On reconnaît ses autres références dans des hommages très appuyés à Stalker, d’Andreï Tarkovski et La Jetée, de Chris Marker, pour ses dernières vidéos, And there was no miraculous ou Polygon. Si ce titre rappelle évidemment la figure géométrique, il s’agit aussi d’un site internet américain consacré aux jeux vidéo, dont l’idée est de s’attacher à l’histoire de ceux « derrière » le jeu, autant qu’au jeu lui-même. Séquencé en quatre parties, en noir et blanc et couleur, son propre Polygon renvoie à bien des niveaux à ses deux cinéastes préférés. Avec le réalisateur russe, Louis-Cyprien Rials partage une vision mystique du monde et la volonté d’imposer dans son travail une frontière non élucidée entre l’imaginaire et le réel. Chez lui aussi, on part à la recherche d’une « Zone », filmée par Tarkovski devant la centrale Electrique de Tallinn, en Estonie, et vécue ici au polygone Nucléaire de Semipalatinsk. De La Jetée, on retrouve l’obsession des cicatrices, de la guerre, la mort ou la destruction de villes, rendue plus supportable par l’érotisme de voix chuchotant dans une langue étrangère. Là encore, on y parle de radioactivité et d’expérience, comme celle que s’est imposée Louis-Cyprien Rials pour sa première performance filmée. Dans And there was no miraculous, il s’immortalise ainsi nu et séchant au soleil, après une plongée dans le Lac Chagan, créé en 1965 au Kazakhstan par l’essai nucléaire éponyme. Au-delà d’un appel sacrificiel ou d’une recherche de stigmates, l’expérience confirme cette appétence désespérée de moments vécus, affirmant que l’artiste ne mène pas un travail sur la mémoire mais sur une exploration empirique continuellement en train de se nourrir. Mais il ne pleure pas, à l’opposé d’un Bas Jan Ader qui interpella le regardeur de la tristesse infinie d’une vidéo dans laquelle il s’effondrait à défaut de n’avoir plus rien à dire.

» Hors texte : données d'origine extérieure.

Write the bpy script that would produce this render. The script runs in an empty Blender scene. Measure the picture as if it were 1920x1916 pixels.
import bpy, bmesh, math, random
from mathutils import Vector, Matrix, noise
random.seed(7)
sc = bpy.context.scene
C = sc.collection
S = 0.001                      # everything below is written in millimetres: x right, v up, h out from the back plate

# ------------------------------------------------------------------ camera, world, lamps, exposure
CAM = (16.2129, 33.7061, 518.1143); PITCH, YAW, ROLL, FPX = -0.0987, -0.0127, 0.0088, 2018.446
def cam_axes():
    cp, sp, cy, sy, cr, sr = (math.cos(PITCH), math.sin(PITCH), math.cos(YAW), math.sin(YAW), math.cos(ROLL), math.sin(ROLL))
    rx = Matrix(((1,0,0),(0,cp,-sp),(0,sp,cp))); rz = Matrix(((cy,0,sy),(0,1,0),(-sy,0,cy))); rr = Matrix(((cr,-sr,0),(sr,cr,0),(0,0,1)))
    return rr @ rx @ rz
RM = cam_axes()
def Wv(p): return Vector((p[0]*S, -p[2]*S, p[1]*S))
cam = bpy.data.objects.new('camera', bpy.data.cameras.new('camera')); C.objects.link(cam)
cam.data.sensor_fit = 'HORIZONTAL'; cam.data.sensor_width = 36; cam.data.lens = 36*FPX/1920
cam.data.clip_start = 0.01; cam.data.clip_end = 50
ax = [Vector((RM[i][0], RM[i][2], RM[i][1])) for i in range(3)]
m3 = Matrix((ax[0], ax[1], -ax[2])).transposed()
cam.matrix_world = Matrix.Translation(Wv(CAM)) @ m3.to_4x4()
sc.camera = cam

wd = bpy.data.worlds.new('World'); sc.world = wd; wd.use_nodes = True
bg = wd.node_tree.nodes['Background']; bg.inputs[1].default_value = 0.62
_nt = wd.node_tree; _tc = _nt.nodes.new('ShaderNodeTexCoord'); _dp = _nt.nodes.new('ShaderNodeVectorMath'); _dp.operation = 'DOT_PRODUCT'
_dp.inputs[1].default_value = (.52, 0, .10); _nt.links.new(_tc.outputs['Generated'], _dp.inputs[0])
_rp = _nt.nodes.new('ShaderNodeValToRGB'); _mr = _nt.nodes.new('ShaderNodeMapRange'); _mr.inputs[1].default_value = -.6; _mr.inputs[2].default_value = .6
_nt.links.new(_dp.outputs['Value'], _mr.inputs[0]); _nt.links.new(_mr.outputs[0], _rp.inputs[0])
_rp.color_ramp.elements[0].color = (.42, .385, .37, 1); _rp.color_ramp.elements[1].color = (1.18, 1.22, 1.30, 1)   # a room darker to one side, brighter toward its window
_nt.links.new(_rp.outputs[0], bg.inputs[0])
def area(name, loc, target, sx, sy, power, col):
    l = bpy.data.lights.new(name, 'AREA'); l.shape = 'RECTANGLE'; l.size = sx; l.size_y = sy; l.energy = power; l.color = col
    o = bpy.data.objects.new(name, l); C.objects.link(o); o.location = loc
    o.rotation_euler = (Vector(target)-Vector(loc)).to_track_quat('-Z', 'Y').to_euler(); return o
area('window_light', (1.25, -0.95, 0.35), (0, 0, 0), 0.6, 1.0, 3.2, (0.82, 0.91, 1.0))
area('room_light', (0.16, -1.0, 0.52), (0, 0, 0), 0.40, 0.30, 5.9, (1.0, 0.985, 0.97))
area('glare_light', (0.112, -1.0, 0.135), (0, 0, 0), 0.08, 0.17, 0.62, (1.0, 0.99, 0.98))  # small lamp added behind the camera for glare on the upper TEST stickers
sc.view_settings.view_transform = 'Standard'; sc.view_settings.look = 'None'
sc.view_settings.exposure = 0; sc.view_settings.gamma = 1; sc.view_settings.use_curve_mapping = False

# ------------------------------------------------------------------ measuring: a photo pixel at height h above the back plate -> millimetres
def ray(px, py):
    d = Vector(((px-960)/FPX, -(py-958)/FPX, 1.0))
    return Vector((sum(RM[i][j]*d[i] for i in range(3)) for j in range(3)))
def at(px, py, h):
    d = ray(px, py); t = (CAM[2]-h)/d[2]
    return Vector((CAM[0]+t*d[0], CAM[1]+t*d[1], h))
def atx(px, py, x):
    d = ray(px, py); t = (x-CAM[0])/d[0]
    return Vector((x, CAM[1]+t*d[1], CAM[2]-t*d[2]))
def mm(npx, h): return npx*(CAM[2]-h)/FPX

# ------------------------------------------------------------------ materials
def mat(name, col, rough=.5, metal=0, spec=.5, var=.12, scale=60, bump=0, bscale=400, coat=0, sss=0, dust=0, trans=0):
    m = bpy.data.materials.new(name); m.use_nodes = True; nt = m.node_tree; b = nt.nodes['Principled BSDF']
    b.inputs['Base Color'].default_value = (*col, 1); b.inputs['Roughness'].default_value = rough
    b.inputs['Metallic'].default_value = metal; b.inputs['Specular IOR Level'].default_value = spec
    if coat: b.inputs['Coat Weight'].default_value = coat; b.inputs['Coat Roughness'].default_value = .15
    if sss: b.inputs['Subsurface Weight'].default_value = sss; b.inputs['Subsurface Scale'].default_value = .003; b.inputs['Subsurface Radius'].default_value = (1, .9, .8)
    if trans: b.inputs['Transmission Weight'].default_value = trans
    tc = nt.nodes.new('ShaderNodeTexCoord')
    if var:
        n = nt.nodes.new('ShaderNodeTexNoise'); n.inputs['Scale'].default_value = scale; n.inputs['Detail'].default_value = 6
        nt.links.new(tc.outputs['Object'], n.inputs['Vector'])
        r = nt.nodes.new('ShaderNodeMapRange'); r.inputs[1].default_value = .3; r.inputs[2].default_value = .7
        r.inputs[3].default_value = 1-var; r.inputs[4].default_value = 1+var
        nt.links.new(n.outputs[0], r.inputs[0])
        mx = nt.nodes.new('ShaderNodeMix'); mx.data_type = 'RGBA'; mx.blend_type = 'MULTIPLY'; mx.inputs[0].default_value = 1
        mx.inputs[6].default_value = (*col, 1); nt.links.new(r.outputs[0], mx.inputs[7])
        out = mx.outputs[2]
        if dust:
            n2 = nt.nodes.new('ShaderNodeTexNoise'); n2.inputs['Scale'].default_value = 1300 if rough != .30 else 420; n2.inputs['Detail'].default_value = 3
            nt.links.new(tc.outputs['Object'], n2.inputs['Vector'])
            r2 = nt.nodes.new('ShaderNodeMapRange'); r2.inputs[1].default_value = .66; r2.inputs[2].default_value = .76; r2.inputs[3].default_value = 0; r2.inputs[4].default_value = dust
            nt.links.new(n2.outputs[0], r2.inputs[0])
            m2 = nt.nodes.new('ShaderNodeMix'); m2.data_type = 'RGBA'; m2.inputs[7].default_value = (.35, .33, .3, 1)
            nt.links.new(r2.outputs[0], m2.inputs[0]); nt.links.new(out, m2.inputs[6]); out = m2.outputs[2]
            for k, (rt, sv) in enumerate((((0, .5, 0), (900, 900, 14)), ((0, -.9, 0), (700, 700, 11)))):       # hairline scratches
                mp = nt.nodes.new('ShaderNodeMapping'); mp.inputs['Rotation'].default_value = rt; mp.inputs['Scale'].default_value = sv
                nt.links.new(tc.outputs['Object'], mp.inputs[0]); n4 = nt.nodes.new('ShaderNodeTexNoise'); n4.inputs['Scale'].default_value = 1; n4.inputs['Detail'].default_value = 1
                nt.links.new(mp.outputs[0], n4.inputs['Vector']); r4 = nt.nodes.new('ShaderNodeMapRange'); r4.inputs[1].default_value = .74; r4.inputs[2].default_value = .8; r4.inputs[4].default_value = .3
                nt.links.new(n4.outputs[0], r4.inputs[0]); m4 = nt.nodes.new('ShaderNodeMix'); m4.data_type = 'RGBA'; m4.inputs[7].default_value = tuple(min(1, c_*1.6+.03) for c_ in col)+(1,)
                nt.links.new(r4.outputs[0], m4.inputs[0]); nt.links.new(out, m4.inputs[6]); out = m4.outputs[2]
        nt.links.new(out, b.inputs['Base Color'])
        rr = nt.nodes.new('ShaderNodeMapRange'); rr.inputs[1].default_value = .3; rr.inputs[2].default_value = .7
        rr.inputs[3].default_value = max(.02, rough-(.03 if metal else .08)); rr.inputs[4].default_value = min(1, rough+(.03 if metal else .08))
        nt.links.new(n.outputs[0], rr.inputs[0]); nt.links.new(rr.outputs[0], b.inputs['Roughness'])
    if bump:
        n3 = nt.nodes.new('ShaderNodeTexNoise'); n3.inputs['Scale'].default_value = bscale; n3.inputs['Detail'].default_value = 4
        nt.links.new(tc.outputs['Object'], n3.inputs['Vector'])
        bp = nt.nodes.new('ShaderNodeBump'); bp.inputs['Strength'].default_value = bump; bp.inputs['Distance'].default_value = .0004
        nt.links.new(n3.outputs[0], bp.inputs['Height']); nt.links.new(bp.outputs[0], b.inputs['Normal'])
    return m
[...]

Dans Stalker, celui qu’on nomme l’écrivain, révèle à un moment : « Je creuse la vérité et pendant ce temps, il lui arrive quelque chose. », et c’est dans cet élan que Louis-Cyprien Rials poursuit sa quête, avec emphase – mais n’est-ce pas la qualité-même associée à cette action ? – précisant néanmoins la cohérence de sa route aux fils des projets qu’il réalise.